## The task
Retype every line from the start of the data down to and including the line with "CHROME, D, bevel=0.003)". Skip the pictures.

## Supplied material
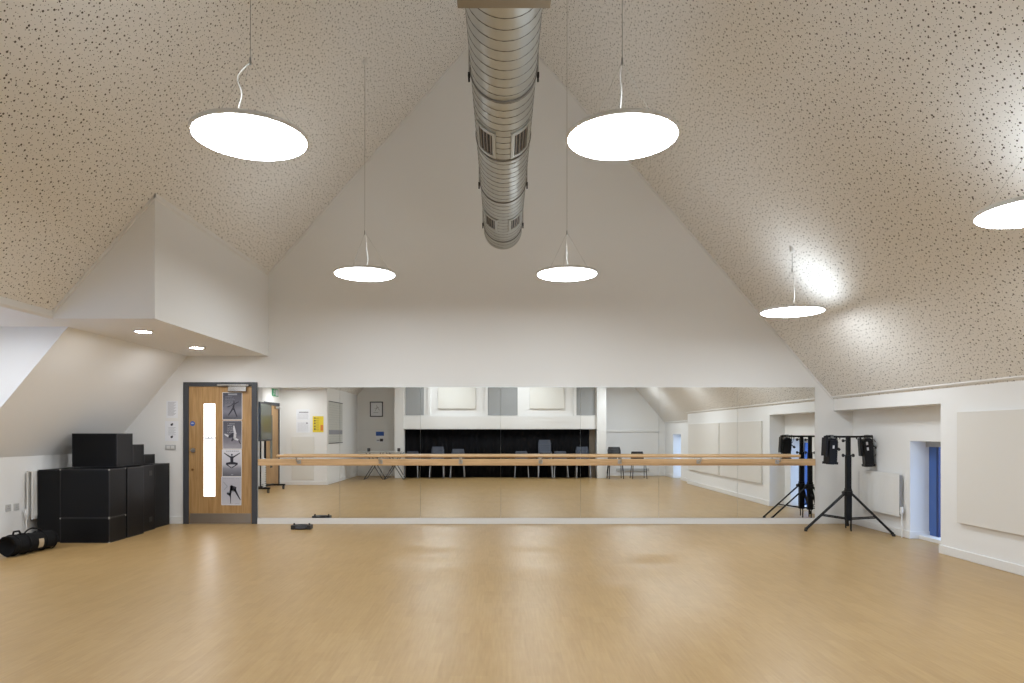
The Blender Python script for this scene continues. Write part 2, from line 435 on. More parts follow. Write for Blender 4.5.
MB().box(gx0, gx1, YF-0.008, YF-0.002, gz0, gz1).build('glass_pane', LITPANE, D)
m = MB()
for i in range(9):
    xx = gx0+0.012+i*(gx1-gx0-0.024)/9
    m.box(xx, xx+0.014, YF-0.0095, YF-0.008, fz(439.2), fz(437.3) if i % 3 else fz(436.8))
m.box(gx0+0.005, gx1-0.005, YF-0.0095, YF-0.008, fz(438.0), fz(437.5))
m.build('glass_marking', INK, D)
MB().box(lx0+0.01, lx1-0.01, yl-0.003, yl, 0.012, fz(513.4)).build('kick_plate', KICK, D, bevel=0.001)
m = MB(); cx, cz = fx(192.4), fz(423.6)
m.cyl((cx, yl, cz), (cx, yl-0.003, cz), 0.038, n=28)
m.box(cx-0.022, cx+0.022, yl-0.0036, yl-0.003, cz-0.004, cz+0.004, 1); m.box(cx-0.015, cx+0.015, yl-0.0036, yl-0.003, cz+0.008, cz+0.014, 1)
m.build('fire_door_disc', [BLUES, PRINTW], D)['label'] = 'round blue fire door notice'
m = MB(); cz = fz(450.3)
m.cyl((cx+.01, yl, cz), (cx+.01, yl-0.012, cz), 0.034, n=24); m.cyl((cx+.01, yl-.012, cz), (cx+.01, yl-0.045, cz), 0.012, n=16)
m.cyl((cx-.02, yl-0.045, cz), (cx+.045, yl-0.045, cz), 0.010, n=12)
m.build('door_handle', STEEL, D)['label'] = 'steel thumb turn'
m = MB(); m.cyl((cx, yl, fz(469.5)), (cx, yl-0.008, fz(469.5)), 0.018, n=20); m.build('lock_cylinder', mat('brass', (0.30, 0.17, 0.07), 0.35, 0.9), D)
m = MB(); m.box(fx(228.8), fx(247.2), yl-0.055, yl, fz(391.8), fz(386.4)); m.build('closer_body', CHROME, D, bevel=0.008)
m = MB(); m.box(fx(218), fx(249.5), YF-0.075, YF-0.03, fz(386.2), fz(384.4)); m.build('closer_arm', CHROME, D, bevel=0.003)

# posters on the door
def poster(px0, px1, py0, py1, label, picmat, shapes, border=0.006, tilt=0.0):
    x0, x1, z0, z1 = fx(px0), fx(px1), fz(py1), fz(py0)
    cx, cz = (x0+x1)/2, (z0+z1)/2; w, h = x1-x0, z1-z0
    m = MB(); y = 0.0
    m.box(-w/2, w/2, -0.0008, 0, 0, h, 0)
    m.box(-w/2+border, w/2-border, -0.0012, -0.0008, border, h-border, 1)
    for mi, pts in shapes:          # polygons in sheet units 0..1
        q = [((u-0.5)*w, -0.0016, v*h) for u, v in pts]; n = len(q)
        q += [(p[0], -0.0012, p[2]) for p in q]
        m.add(q, [tuple(range(n)), tuple(range(2*n-1, n-1, -1))] + [(i, (i+1) % n, (i+1) % n+n, i+n) for i in range(n)], mi)
    o = m.build('poster', [PAPER, picmat, INKD, PRINTW, INK], origin=(0, 0, 0))
    o.location = (cx, yl-0.0035, z0); o.rotation_euler.y = tilt
    return tag(o, label, 'poster', 'dance posters on the door')
def limb(a, b, w0, w1=None):
    a, b = V(a), V(b); w1 = w0 if w1 is None else w1
    d = (b-a).normalized(); n = V((-d.y, d.x))
    return [tuple(a+n*w0), tuple(a-n*w0), tuple(b-n*w1), tuple(b+n*w1)]
def blob(c, rx, ry, n=10): return [(c[0]+rx*math.cos(2*PI*i/n), c[1]+ry*math.sin(2*PI*i/n)) for i in range(n)]
g1 = gradient_print('poster_print_stormy', [(0.0, (0.07, 0.07, 0.09)), (0.3, (0.20, 0.20, 0.24)), (0.6, (0.11, 0.11, 0.14)), (1.0, (0.05, 0.05, 0.07))], zmax=0.42)
g2 = gradient_print('poster_print_smoky', [(0.0, (0.34, 0.33, 0.37)), (0.25, (0.22, 0.21, 0.25)), (0.6, (0.10, 0.10, 0.13)), (1.0, (0.08, 0.08, 0.10))], zmax=0.43)
g3 = gradient_print('poster_print_leap', [(0.0, (0.10, 0.10, 0.12)), (0.3, (0.24, 0.24, 0.28)), (0.45, (0.50, 0.50, 0.56)), (1.0, (0.66, 0.66, 0.72))], zmax=0.41, noise=0.04)
g4 = gradient_print('poster_print_pale', [(0.0, (0.55, 0.55, 0.61)), (0.5, (0.44, 0.44, 0.50)), (1.0, (0.46, 0.46, 0.52))], zmax=0.44, noise=0.06)
def textrow(v, u0, u1, h=0.012, mi=3, n=9):
    out = []; s = (u1-u0)/n
    for i in range(n):
        if random.random() < 0.85: out.append((mi, [(u0+i*s, v), (u0+i*s+s*0.7, v), (u0+i*s+s*0.7, v+h), (u0+i*s, v+h)]))
    return out
sh = textrow(0.93, 0.3, 0.7, 0.02, 4) + [(4, [(0.28, 0.9), (0.74, 0.9), (0.74, 0.96), (0.28, 0.96)])]
for k in range(7): sh += textrow(0.84-0.055*k, 0.15, 0.55+0.04*(k % 3), 0.01, 4)
sh += [(2, blob((0.58, 0.64), 0.035, 0.03)), (2, limb((0.57, 0.61), (0.55, 0.42), 0.05, 0.045)), (2, limb((0.56, 0.56), (0.25, 0.46), 0.022, 0.012)), (2, limb((0.58, 0.56), (0.82, 0.66), 0.022, 0.012)),
       (2, limb((0.54, 0.42), (0.30, 0.16), 0.04, 0.02)), (2, limb((0.56, 0.42), (0.74, 0.10), 0.04, 0.02))]
poster(222.4, 242.2, 392.4, 419.6, 'dark dance poster at the top of the door, topmost of the four posters', g1, sh)
sh = []
for k in range(6): sh += textrow(0.88-0.06*k, 0.25, 0.62, 0.011, 3)
sh += [(3, blob((0.58, 0.78), 0.04, 0.035)), (3, limb((0.58, 0.75), (0.66, 0.50), 0.05, 0.06)), (3, limb((0.64, 0.5), (0.60, 0.36), 0.07, 0.05)), (3, limb((0.6, 0.38), (0.85, 0.30), 0.045, 0.02)),
       (2, limb((0.56, 0.5), (0.30, 0.42), 0.08, 0.04)), (2, limb((0.56, 0.38), (0.46, 0.28), 0.05, 0.03)), (2, limb((0.82, 0.32), (0.92, 0.18), 0.03, 0.02)), (3, limb((0.1, 0.52), (0.3, 0.45), 0.02, 0.04))]
sh += textrow(0.12, 0.2, 0.8, 0.03, 4)
poster(222.6, 242.0, 420.6, 449.0, 'smoky grey dance poster with a crouching pale dancer, second from top on door', g2, sh)
sh = textrow(0.92, 0.12, 0.88, 0.03, 4, 8)
sh += [(2, blob((0.50, 0.80), 0.045, 0.04)), (2, limb((0.50, 0.75), (0.50, 0.52), 0.09, 0.07)), (2, limb((0.46, 0.70), (0.10, 0.87), 0.03, 0.014)), (2, limb((0.54, 0.70), (0.92, 0.87), 0.03, 0.014)),
       (2, limb((0.50, 0.50), (0.20, 0.47), 0.055, 0.035)), (2, limb((0.50, 0.50), (0.80, 0.47), 0.055, 0.035)), (2, limb((0.21, 0.46), (0.47, 0.32), 0.024, 0.014)), (2, limb((0.79, 0.46), (0.49, 0.32), 0.024, 0.014))]
sh += textrow(0.06, 0.42, 0.58, 0.015, 3, 4)
poster(222.0, 241.6, 449.4, 476.6, 'pale dance poster of a leaping dancer with spread arms, third down the door', g3, sh)
sh = textrow(0.93, 0.1, 0.9, 0.012, 4)
sh += [(2, blob((0.50, 0.64), 0.07, 0.06)), (2, limb((0.46, 0.62), (0.74, 0.56), 0.09, 0.08)), (2, limb((0.66, 0.56), (0.96, 0.18), 0.055, 0.018)), (2, limb((0.48, 0.6), (0.44, 0.30), 0.05, 0.03)), (2, limb((0.46, 0.34), (0.47, 0.06), 0.026, 0.014)),
       (4, limb((0.62, 0.55), (0.30, 0.40), 0.06, 0.05)), (2, limb((0.46, 0.36), (0.28, 0.42), 0.05, 0.03)), (4, limb((0.30, 0.66), (0.10, 0.82), 0.02, 0.012)), (4, limb((0.30, 0.66), (0.14, 0.54), 0.02, 0.012))]
sh += textrow(0.05, 0.4, 0.9, 0.012, 4)
poster(221.2, 241.2, 476.8, 505.2, 'pale dance poster of a bending dancer, lowest of the four on the door', g4, sh, tilt=0.006)

# notices and switch left of the door
def notice(name, cx, y, z0, w, h, label, rows, marks=(), base=PAPER, ny=-1, group=None, cat='notice', extra=None, rz=0.0):
    m = MB(); m.box(-w/2, w/2, -0.0015, 0, 0, h)
    for (u0, v, u1, hh, mi) in rows: m.box((u0-.5)*w, (u1-.5)*w, -0.0022, -0.0015, v*h, (v+hh)*h, mi)
    for (u, v, r, mi) in marks: m.add([((p[0]-.5)*w, -0.0024, p[1]*h) for p in blob((u, v), r, r*w/h)], [tuple(range(10))], mi)
    o = m.build(name, [base, INK, INKD, extra or ORANGE, PRINTW], origin=(0, 0, 0), fixn=False)
    o.location = (cx, y, z0); o.rotation_euler.z = rz
    return tag(o, label, cat, group)
rows = [(0.12, 0.92-0.055*k, 0.85-0.1*(k % 3), 0.018, 1) for k in range(15)]
notice('notice', fx(171.4), YF-0.002, fz(418), 0.175, 0.262, 'plain printed sheet left of the door, above the notice with two dark marks', rows, base=PAPER)
rows = [(0.25, 0.66-0.06*k, 0.8-0.1*(k % 2), 0.015, 1) for k in range(7)]
notice('notice', fx(171), YF-0.002, fz(441), 0.205, 0.305, 'white notice with two dark marks left of the door, above the switch plate', rows, [(0.5, 0.82, 0.09, 2), (0.56, 0.86, 0.06, 2), (0.5, 0.2, 0.09, 2), (0.56, 0.24, 0.05, 2)])
S = tag(thing('light_switch', (fx(170), YF, fz(450)), ), 'pale double switch plate on the wall left of the door, under the notices', 'light switch')
MB().box(fx(164.8), fx(175.3), YF-0.012, YF, fz(449.8), fz(444.8)).build('face_plate', PLASTICG, S, bevel=0.003)
for a in (166.3, 170.6): MB().box(fx(a), fx(a+3.2), YF-0.017, YF-0.012, fz(448.7), fz(445.9)).build('rocker', PLASTIC, S, bevel=0.001)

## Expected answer
The Blender Python script for this scene continues. Write part 2, from line 435 on. More parts follow. Write for Blender 4.5.
MB().box(gx0, gx1, YF-0.008, YF-0.002, gz0, gz1).build('glass_pane', LITPANE, D)
m = MB()
for i in range(9):
    xx = gx0+0.012+i*(gx1-gx0-0.024)/9
    m.box(xx, xx+0.014, YF-0.0095, YF-0.008, fz(439.2), fz(437.3) if i % 3 else fz(436.8))
m.box(gx0+0.005, gx1-0.005, YF-0.0095, YF-0.008, fz(438.0), fz(437.5))
m.build('glass_marking', INK, D)
MB().box(lx0+0.01, lx1-0.01, yl-0.003, yl, 0.012, fz(513.4)).build('kick_plate', KICK, D, bevel=0.001)
m = MB(); cx, cz = fx(192.4), fz(423.6)
m.cyl((cx, yl, cz), (cx, yl-0.003, cz), 0.038, n=28)
m.box(cx-0.022, cx+0.022, yl-0.0036, yl-0.003, cz-0.004, cz+0.004, 1); m.box(cx-0.015, cx+0.015, yl-0.0036, yl-0.003, cz+0.008, cz+0.014, 1)
m.build('fire_door_disc', [BLUES, PRINTW], D)['label'] = 'round blue fire door notice'
m = MB(); cz = fz(450.3)
m.cyl((cx+.01, yl, cz), (cx+.01, yl-0.012, cz), 0.034, n=24); m.cyl((cx+.01, yl-.012, cz), (cx+.01, yl-0.045, cz), 0.012, n=16)
m.cyl((cx-.02, yl-0.045, cz), (cx+.045, yl-0.045, cz), 0.010, n=12)
m.build('door_handle', STEEL, D)['label'] = 'steel thumb turn'
m = MB(); m.cyl((cx, yl, fz(469.5)), (cx, yl-0.008, fz(469.5)), 0.018, n=20); m.build('lock_cylinder', mat('brass', (0.30, 0.17, 0.07), 0.35, 0.9), D)
m = MB(); m.box(fx(228.8), fx(247.2), yl-0.055, yl, fz(391.8), fz(386.4)); m.build('closer_body', CHROME, D, bevel=0.008)
m = MB(); m.box(fx(218), fx(249.5), YF-0.075, YF-0.03, fz(386.2), fz(384.4)); m.build('closer_arm', CHROME, D, bevel=0.003)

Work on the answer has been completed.